*Data section*:
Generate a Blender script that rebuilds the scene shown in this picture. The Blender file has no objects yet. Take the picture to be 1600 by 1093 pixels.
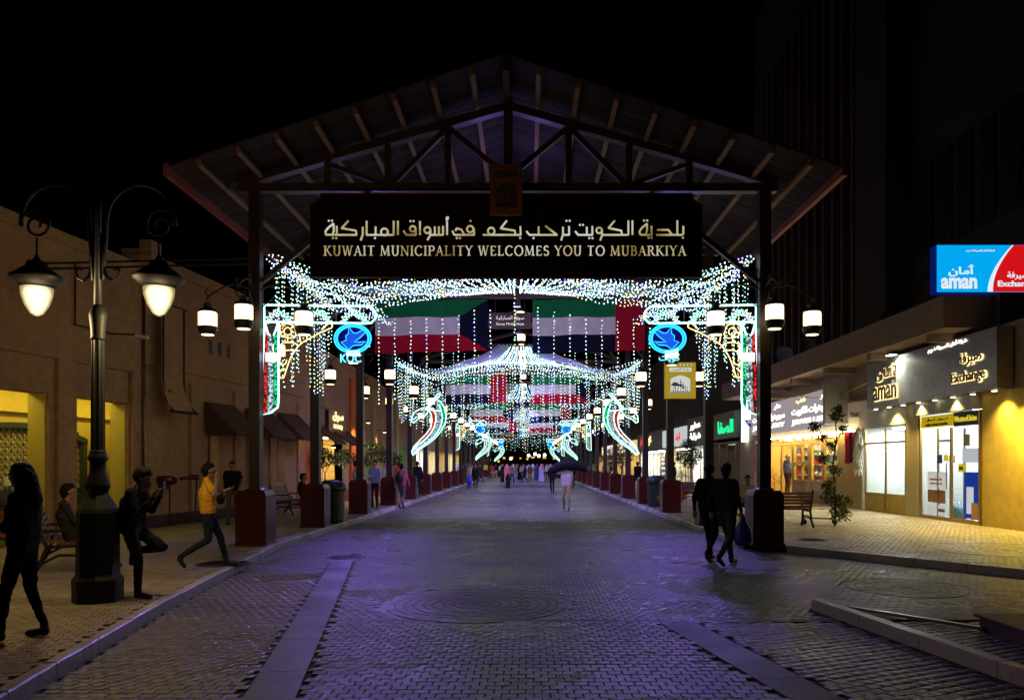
import bpy, math, random
import numpy as np
from mathutils import Vector, Matrix

R = math.radians
rnd = random.Random(7)
scene = bpy.context.scene
COL = scene.collection

# ------------------------------------------------------------------ camera, world, exposure
EYE = 1.72
cam = bpy.data.cameras.new('camera')
cam_ob = bpy.data.objects.new('camera', cam)
COL.objects.link(cam_ob)
cam_ob.location = (0, 0, EYE)
cam_ob.rotation_euler = (R(90), 0, 0)
cam.sensor_width = 36
cam.lens = 27.0
cam.shift_x = -25 / 1600
cam.shift_y = 178 / 1600
cam.clip_start = 0.05
cam.clip_end = 900
scene.camera = cam_ob

world = bpy.data.worlds.new('World')
scene.world = world
world.use_nodes = True
wn = world.node_tree
sky = wn.nodes.new('ShaderNodeTexSky')
sky.sky_type = 'NISHITA'
sky.sun_disc = False
sky.sun_elevation = R(-4)
sky.sun_rotation = R(200)
wn.links.new(sky.outputs['Color'], wn.nodes['Background'].inputs['Color'])
wn.nodes['Background'].inputs['Strength'].default_value = 0.004

vs = scene.view_settings
vs.view_transform = 'Standard'
vs.look = 'None'
vs.exposure = -0.3
vs.gamma = 1.0
vs.use_curve_mapping = False
scene.render.engine = 'CYCLES'
cy = scene.cycles
cy.use_denoising = True
cy.max_bounces = 5
cy.diffuse_bounces = 2
cy.glossy_bounces = 3
cy.transmission_bounces = 4
cy.transparent_max_bounces = 8
cy.sample_clamp_indirect = 2.0
cy.use_light_tree = True
cy.caustics_reflective = False
cy.caustics_refractive = False

# ------------------------------------------------------------------ helpers
def P(px, py, Y):
    """pixel of the photograph at street depth Y -> place in metres"""
    return Vector(((px - 825) / 1200 * Y, Y, EYE + (724.5 - py) / 1200 * Y))

def mat(name, col, rough=.7, metal=0., emit=None, es=0., noise=0., nscale=8., bump=0., bscale=40.,
        island=0., spec=.5, alpha=1., trans=0., sampling=None, coat=0., stain=0.):
    m = bpy.data.materials.new(name)
    m.use_nodes = True
    nt = m.node_tree
    b = nt.nodes['Principled BSDF']
    b.inputs['Base Color'].default_value = (*col, 1)
    b.inputs['Roughness'].default_value = rough
    b.inputs['Metallic'].default_value = metal
    b.inputs['Specular IOR Level'].default_value = spec
    b.inputs['Coat Weight'].default_value = coat
    if trans: b.inputs['Transmission Weight'].default_value = trans
    if alpha < 1: b.inputs['Alpha'].default_value = alpha
    last = None
    if noise or island or stain or bump:
        tc = nt.nodes.new('ShaderNodeTexCoord')
        geo = nt.nodes.new('ShaderNodeNewGeometry')
        src = geo.outputs['Position']
    def scale_col(fac_socket, lo, hi, prev):
        mr = nt.nodes.new('ShaderNodeMapRange')
        mr.inputs['To Min'].default_value = lo
        mr.inputs['To Max'].default_value = hi
        nt.links.new(fac_socket, mr.inputs['Value'])
        mx = nt.nodes.new('ShaderNodeMix'); mx.data_type = 'RGBA'; mx.blend_type = 'MULTIPLY'
        mx.inputs['Factor'].default_value = 1
        if prev: nt.links.new(prev, mx.inputs['A'])
        else: mx.inputs['A'].default_value = (*col, 1)
        nt.links.new(mr.outputs['Result'], mx.inputs['B'])
        return mx.outputs['Result']
    if noise:
        n = nt.nodes.new('ShaderNodeTexNoise')
        n.inputs['Scale'].default_value = nscale
        n.inputs['Detail'].default_value = 6
        n.inputs['Roughness'].default_value = .65
        nt.links.new(src, n.inputs['Vector'])
        last = scale_col(n.outputs['Fac'], 1 - noise * 1.6, 1 + noise * 1.6, last)
    if stain:
        n2 = nt.nodes.new('ShaderNodeTexNoise')
        n2.inputs['Scale'].default_value = .7
        n2.inputs['Detail'].default_value = 5
        nt.links.new(src, n2.inputs['Vector'])
        last = scale_col(n2.outputs['Fac'], 1 - stain * 2, 1 + stain * 2, last)
        mr = nt.nodes.new('ShaderNodeMapRange')
        mr.inputs['From Min'].default_value = .35; mr.inputs['From Max'].default_value = .65
        mr.inputs['To Min'].default_value = rough - .12; mr.inputs['To Max'].default_value = min(1, rough + .12)
        nt.links.new(n2.outputs['Fac'], mr.inputs['Value'])
        nt.links.new(mr.outputs['Result'], b.inputs['Roughness'])
    if island:
        last = scale_col(geo.outputs['Random Per Island'], 1 - island, 1 + island, last)
        oi = nt.nodes.new('ShaderNodeObjectInfo')
        last = scale_col(oi.outputs['Random'], 1 - island * .6, 1 + island * .6, last)
    if last: nt.links.new(last, b.inputs['Base Color'])
    if bump:
        n = nt.nodes.new('ShaderNodeTexNoise')
        n.inputs['Scale'].default_value = bscale
        n.inputs['Detail'].default_value = 4
        nt.links.new(src, n.inputs['Vector'])
        bm_ = nt.nodes.new('ShaderNodeBump')
        bm_.inputs['Strength'].default_value = bump
        bm_.inputs['Distance'].default_value = .02
        nt.links.new(n.outputs['Fac'], bm_.inputs['Height'])
        nt.links.new(bm_.outputs['Normal'], b.inputs['Normal'])
    if es:
        b.inputs['Emission Color'].default_value = (*(emit or col), 1)
        b.inputs['Emission Strength'].default_value = es
    if sampling: m.cycles.emission_sampling = sampling
    return m

def tag(o, label=None, cat=None, group=None, kind=None):
    if label: o['label'] = label
    if cat: o['category'] = cat
    if group: o['group'] = group
    if kind: o['kind'] = kind
    return o

def empty(name, loc=(0, 0, 0), rz=0., label=None, cat=None, group=None):
    o = bpy.data.objects.new(name, None)
    COL.objects.link(o)
    o.location = loc
    o.rotation_euler = (0, 0, rz)
    o.empty_display_size = .2
    return tag(o, label, cat, group)

def copy_tree(o, parent=None):
    c = o.copy()
    COL.objects.link(c)
    c.parent = parent
    for ch in list(o.children):
        copy_tree(ch, c)
    return c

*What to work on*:
Repeat the lines exactly as they stand, from the opening line of the data through the line with "COL = scene.collection". Pictures stay out of the copy.

*Output of the exercise*:
Generate a Blender script that rebuilds the scene shown in this picture. The Blender file has no objects yet. Take the picture to be 1600 by 1093 pixels.
import bpy, math, random
import numpy as np
from mathutils import Vector, Matrix

R = math.radians
rnd = random.Random(7)
scene = bpy.context.scene
COL = scene.collection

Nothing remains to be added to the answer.